Redimensionando y enmarcando el conocimiento que hoy tenemos como matriz posibilitadora de vida, la espiritualidad tiene que transformar todo lo demás, en esa relación sin embargo indirecta que es la suya con la realidad que llamamos funcional, esto es, en función de la vida. Creación hacia dentro de sí misma y transformación hacia fuera son las dos funciones que deben ser connaturales, sí así se nos permite hablar de función y connaturalidad donde no hay tal, a la espiritualidad desde que es tal. Como realización máxima del ser humano que es, ella está llamada a ser la mayor fuerza transformadora de toda la dimensión cósmica y humana, incluida en ésta la dimensión cultural, social y política. Y tiene que serlo desde un principio, desde le propio conocimiento que, por así decir, la hace visible como necesidad y como reto, no después y como un complemento. Aunque reconociendo que conocimiento y técnica, como toda la construcción de lo funcional a la vida, son realidades autónomas que en su dimensión deben construirse de acuerdo a sus posibilidades. La función de la espiritualidad será de inspiración y fuerza, de identificación a la vez que de distancia, de realización y transformación.

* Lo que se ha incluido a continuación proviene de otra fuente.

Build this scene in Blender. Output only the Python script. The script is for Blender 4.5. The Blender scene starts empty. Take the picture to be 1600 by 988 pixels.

En cuanto a la capacidad transformadora de la espiritualidad, ya lo hemos expresado, no hay otra humanamente superior. Plena y totalmente desinteresada, no tendrá otro interés que el de la propia realidad a vivir y transformar y lo hará con toda la plenitud y el ser que es. La espiritualidad en sí misma no tiene proyecto propio y sí una cualidad que le hace la fuente humana de compromiso por excelencia: la de identificarse en la unidad con la realidad que descubre como la realidad es, en su ser más profundo, y la de poder de mantenerse distante de aquella que la realidad tiene de no tal.
En síntesis, conocimiento y espiritualidad son claves en la construcción de las sociedades humanas actuales y en el futuro. Las dos desde el principio, y el conocimiento como paradigma enmarcado en la espiritualidad. Las sociedades actuales viviendo de la innovación y producción continua de conocimiento, tienen que ser también sociedades de creación continua de espiritualidad, aun recordando siempre que «lo esencial es invisible a los ojos» (Antoine de Saint Exupery) o su expresión equivalente, «lo esencial no se puede enseñar» (Marcel Légaut).